Leveraging Autonomous Shared Vehicles for Greater Community Health, Equity, Livability, and Prosperity (HELP)
Lead PI:
Zhi-Li Zhang

This Smart & Connected Communities (SCC) grant supports fundamental research on a critical challenge facing many cities and communities: how to leverage the emerging autonomous vehicles (AVs) to re-think and re-design future transportation services and enable smart and connected communities where everyone benefits. The research envisages an ambitious "smart cloud commuting system" (SCCS) based on giant pools of shared AVs. The envisaged SCCS has the potential to bring about far-reaching societal changes. It will provide inexpensive mobility services to all people especially people with socio-economic disadvantages, help build stronger family and community ties, and boost economic productivity and equity by mitigating or removing mobility constraints. The research will be carried out in conjunction with five community engagement pilot projects, directly contributing to US prosperity and well-being. The research involves multiple disciplines, including transportation, computer science, data science, operations research, urban design, and public policy.
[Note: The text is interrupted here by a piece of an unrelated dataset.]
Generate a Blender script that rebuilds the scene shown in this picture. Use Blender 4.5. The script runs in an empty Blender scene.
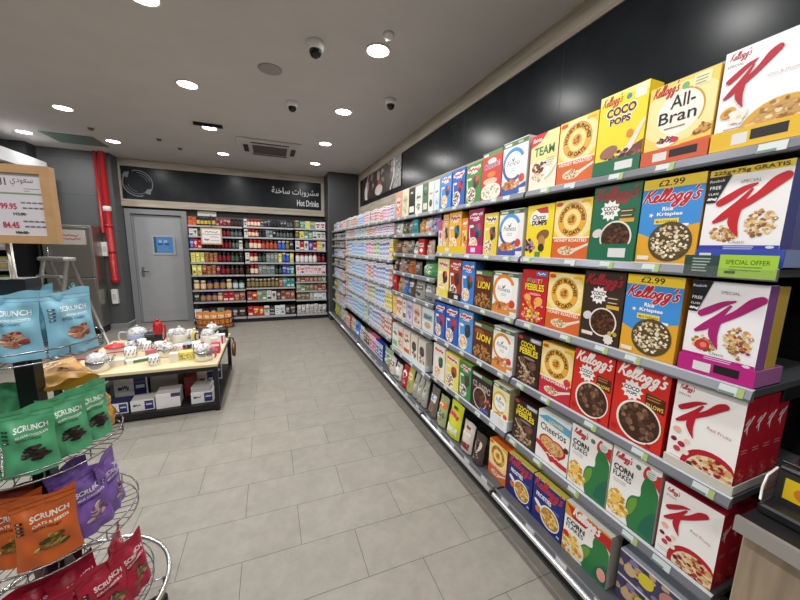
import bpy, bmesh, math, random
from mathutils import Vector, Matrix
random.seed(7)
SC = bpy.context.scene
COL = SC.collection
PI = math.pi

# ------------------------------------------------------------------ camera, world, lights, exposure
def setup_camera():
    yaw, pitch, roll, f = 0.378765, 0.158791, 0.0230499, 329.737
    cy, sy, cp, sp = math.cos(yaw), math.sin(yaw), math.cos(pitch), math.sin(pitch)
    fw = Vector((sy*cp, cy*cp, -sp)); rt = Vector((cy, -sy, 0)); up = rt.cross(fw)
    cr, sr = math.cos(roll), math.sin(roll)
    r2 = cr*rt + sr*up; u2 = -sr*rt + cr*up
    M = Matrix(((r2.x, u2.x, -fw.x, 0), (r2.y, u2.y, -fw.y, 0), (r2.z, u2.z, -fw.z, 1.63), (0, 0, 0, 1)))
    cd = bpy.data.cameras.new('camera'); cd.sensor_width = 36; cd.lens = 36*f/800; cd.clip_start = 0.02
    co = bpy.data.objects.new('camera', cd); co.matrix_world = M; COL.objects.link(co); SC.camera = co
setup_camera()
CEIL = 3.14
LAMPS = [(0.85, 2.72), (0.85, 4.01), (0.85, 5.31), (0.87, 6.63), (-0.67, 2.76), (-0.67, 4.0), (-0.67, 5.3), (-0.66, 6.66),
         (-2.16, 5.29), (-2.16, 6.64), (-3.19, 6.67)]
LAMPS_BEHIND = [(0.85, 1.4), (-0.67, 1.4), (0.85, 0.1), (-0.67, 0.1), (-2.16, 4.0), (-2.16, 2.7), (-2.16, 1.4), (-2.16, 0.1), (0.85, -1.2), (-0.67, -1.2), (-3.6, 4.0), (-3.6, 2.7), (-3.6, 0.7)]
w = bpy.data.worlds.new('world'); SC.world = w; w.use_nodes = True
w.node_tree.nodes['Background'].inputs[0].default_value = (1, 1, 1, 1)
w.node_tree.nodes['Background'].inputs[1].default_value = 0.05
LAMP_POWER = 15
for i, (lx, ly) in enumerate(LAMPS + LAMPS_BEHIND):
    ld = bpy.data.lights.new('downlight_beam', 'AREA'); ld.shape = 'DISK'; ld.size = 0.15
    ld.energy = LAMP_POWER*(0.82 if ly > 4.5 else 1.0); ld.color = (1.0, 0.988, 0.972)
    lo = bpy.data.objects.new('downlight_beam', ld); lo.location = (lx, ly, CEIL-0.022); COL.objects.link(lo)
SC.view_settings.view_transform = 'Standard'; SC.view_settings.look = 'None'
SC.view_settings.exposure = 0.0; SC.view_settings.gamma = 1.0
try: SC.view_settings.use_curve_mapping = False
except Exception: pass

# ------------------------------------------------------------------ materials
def lin(c):
    return c/12.92 if c <= 0.04045 else ((c+0.055)/1.055)**2.4
def hexc(h):
    h = h.lstrip('#'); return tuple(lin(int(h[i:i+2], 16)/255) for i in (0, 2, 4))
_M = {}
def mat(name, hx, rough=0.5, metal=0.0, emit=0.0, noise=0.0, nscale=20, bump=0.0, trans=0.0, spec=0.5, alpha=1.0):
    if name in _M: return _M[name]
    m = bpy.data.materials.new(name); m.use_nodes = True; nt = m.node_tree; b = nt.nodes['Principled BSDF']
    c = hexc(hx)
    b.inputs['Base Color'].default_value = (*c, 1); b.inputs['Roughness'].default_value = rough
    b.inputs['Metallic'].default_value = metal; b.inputs['Specular IOR Level'].default_value = spec
    if trans: b.inputs['Transmission Weight'].default_value = trans
    if alpha < 1: b.inputs['Alpha'].default_value = alpha
    if emit: b.inputs['Emission Color'].default_value = (*c, 1); b.inputs['Emission Strength'].default_value = emit
    if noise or bump:
        tc = nt.nodes.new('ShaderNodeTexCoord'); n = nt.nodes.new('ShaderNodeTexNoise'); n.inputs['Scale'].default_value = nscale
        n.inputs['Detail'].default_value = 5
        nt.links.new(tc.outputs['Object'], n.inputs['Vector'])
        if noise:
            r = nt.nodes.new('ShaderNodeValToRGB')
            r.color_ramp.elements[0].position = 0.3; r.color_ramp.elements[1].position = 0.7
            r.color_ramp.elements[0].color = (*[max(0, x*(1-noise)) for x in c], 1); r.color_ramp.elements[1].color = (*[min(1, x*(1+noise)) for x in c], 1)
            nt.links.new(n.outputs['Fac'], r.inputs['Fac']); nt.links.new(r.outputs['Color'], b.inputs['Base Color'])
        if bump:
            bp = nt.nodes.new('ShaderNodeBump'); bp.inputs['Strength'].default_value = bump; bp.inputs['Distance'].default_value = 0.01
            nt.links.new(n.outputs['Fac'], bp.inputs['Height']); nt.links.new(bp.outputs['Normal'], b.inputs['Normal'])
    _M[name] = m; return m
def P(hx):                                   # printed carton board / ink
    return mat('print_'+hx.lower(), hx, 0.42, spec=0.4)
def foil(hx):
    return mat('film_'+hx.lower(), hx, 0.36, spec=0.45)
def wood(name, a, b, axis='X', scale=3.0, rough=0.55):
    if name in _M: return _M[name]
    m = bpy.data.materials.new(name); m.use_nodes = True; nt = m.node_tree; bs = nt.nodes['Principled BSDF']
    tc = nt.nodes.new('ShaderNodeTexCoord'); mp = nt.nodes.new('ShaderNodeMapping')
    s = {'X': (0.6, 9, 9), 'Y': (9, 0.6, 9), 'Z': (9, 9, 0.6)}[axis]
    mp.inputs['Scale'].default_value = s
    n = nt.nodes.new('ShaderNodeTexNoise'); n.inputs['Scale'].default_value = scale; n.inputs['Detail'].default_value = 8; n.inputs['Distortion'].default_value = 0.6
    r = nt.nodes.new('ShaderNodeValToRGB'); r.color_ramp.elements[0].position = 0.32; r.color_ramp.elements[1].position = 0.68
    r.color_ramp.elements[0].color = (*hexc(a), 1); r.color_ramp.elements[1].color = (*hexc(b), 1)
    nt.links.new(tc.outputs['Object'], mp.inputs[0]); nt.links.new(mp.outputs[0], n.inputs['Vector'])
    nt.links.new(n.outputs['Fac'], r.inputs['Fac']); nt.links.new(r.outputs['Color'], bs.inputs['Base Color'])
    bs.inputs['Roughness'].default_value = rough; _M[name] = m; return m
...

The multi-disciplinary approach will help broaden participation of underrepresented groups in research, and enrich students' educational experience across science, engineering, urban design, and public policy.
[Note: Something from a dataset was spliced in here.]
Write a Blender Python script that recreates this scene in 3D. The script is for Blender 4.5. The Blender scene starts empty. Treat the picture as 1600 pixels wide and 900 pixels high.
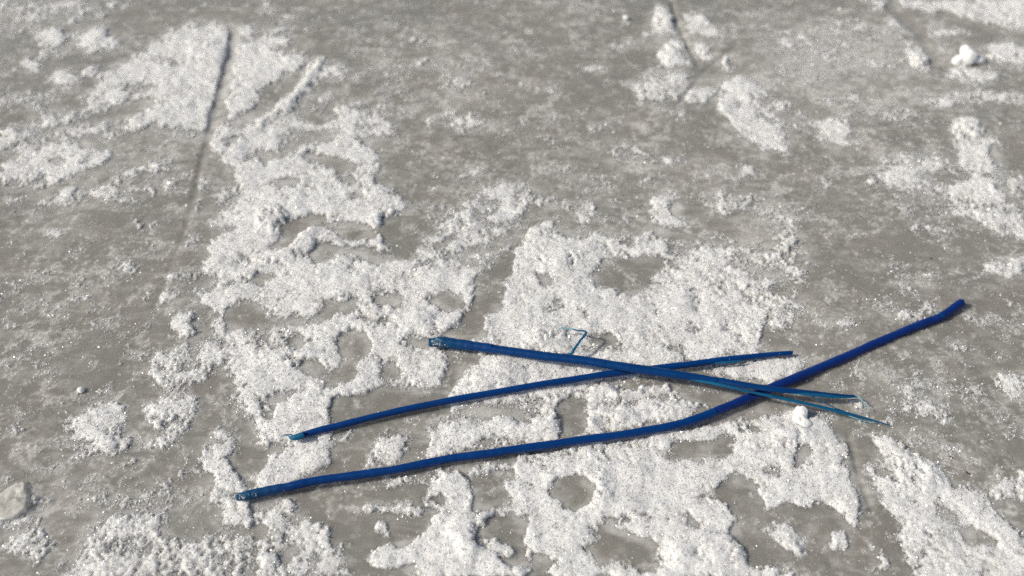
import bpy, math, random
import numpy as np

# ------------------------------------------------------------------ camera, light, exposure
sc = bpy.context.scene
W0, H0, FPX = 1600.0, 900.0, 1443.0
CAM_H, PITCH = 0.45, math.radians(45)
cam_d = bpy.data.cameras.new("camera"); cam = bpy.data.objects.new("camera", cam_d)
sc.collection.objects.link(cam); sc.camera = cam
cam_d.sensor_width = 36.0; cam_d.lens = 36.0 * FPX / W0
cam_d.clip_start = 0.02; cam_d.clip_end = 500
cam.location = (0, 0, CAM_H); cam.rotation_euler = (math.pi/2 - PITCH, 0, 0)
cam_d.dof.use_dof = True; cam_d.dof.focus_distance = 0.555; cam_d.dof.aperture_fstop = 5.0

SUN_EL = math.radians(38)
SUN_TRAVEL = (1.0, 0.17)                     # the way light travels over the ground
sun_d = bpy.data.lights.new("sun", 'SUN'); sun = bpy.data.objects.new("sun", sun_d)
sc.collection.objects.link(sun)
sun_d.energy = 4.3; sun_d.angle = math.radians(0.5); sun_d.color = (1.0, 0.925, 0.80)
tl = math.hypot(*SUN_TRAVEL)
from mathutils import Vector, Matrix
tv = Vector((SUN_TRAVEL[0]/tl*math.cos(SUN_EL), SUN_TRAVEL[1]/tl*math.cos(SUN_EL), -math.sin(SUN_EL)))
sun.rotation_euler = tv.to_track_quat('-Z', 'Y').to_euler()
sun.location = (-3, 1.5, 2)
world = bpy.data.worlds.new("World"); sc.world = world; world.use_nodes = True
wn = world.node_tree.nodes; wl = world.node_tree.links
bg = wn["Background"]; sky = wn.new("ShaderNodeTexSky"); sky.sky_type = 'NISHITA'; sky.sun_disc = False
sky.sun_elevation = SUN_EL
sky.sun_rotation = math.atan2(-SUN_TRAVEL[0], -SUN_TRAVEL[1])
wl.new(sky.outputs[0], bg.inputs[0]); bg.inputs[1].default_value = 0.065
sc.view_settings.view_transform = 'Standard'; sc.view_settings.look = 'None'
sc.view_settings.exposure = -0.05; sc.view_settings.gamma = 1; sc.view_settings.use_curve_mapping = False
sc.cycles.use_denoising = False
sc.cycles.max_bounces = 8; sc.cycles.diffuse_bounces = 4; sc.cycles.transmission_bounces = 6

rng = np.random.default_rng(7); random.seed(7)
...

The goal of the project is two-fold: (1) to study the feasibility, economic viability, architectural and operational designs of the envisaged SCCS; and (2) to analyze the socioeconomic challenges in realizing the envisaged SCCS to serve communities with diverse socioeconomic backgrounds. In support of these goals, the project will leverage new and emerging data on travel demand, user preferences, and activity-travel constraints to quantify system efficiency gains that can be attained from time-sharing and intelligent control of AVs as well as from ride-sharing and smart trip scheduling of users. The research will also develop optimization models and algorithms that account for essential tradeoffs, including cost, quality of service, and congestion in deciding how best to deploy AVs geographically and temporally, leading to the identification of optimal AV fleet architectures and optimal operational policies. The research will also investigate, using micro-economic/game-theoretic analysis of the incentives of both users and service providers, likely scenarios of vehicle ownership and market structures and study the impact of each scenario on traffic measures including vehicle ownership and traffic volumes as well as societal measures including community health, equity, livability, and prosperity. This research will generate fundamental knowledge on the socioeconomic opportunities and impacts of the envisaged SCCS with shared AVs, and develop guidelines for adapting the design, deployment, and operation of AVs for future smart cities.

Zhi-Li Zhang
Zhi-Li Zhang joined the faculty of the Department of Computer Science and Engineering at the University of Minnesota as an Assistant Professor in 1997. He is currently the Qwest Chair Professor in Telecommunications. He was named a Distinguished McKnight University Professor in 2013. Zhang received his M.S. degree (1993) and Ph.D. degree (1997) in computer science from the University of Massachusetts. He served as the Associate Director for Research at the Digital Technology Center, University of Minnesota from 2015 to 2021.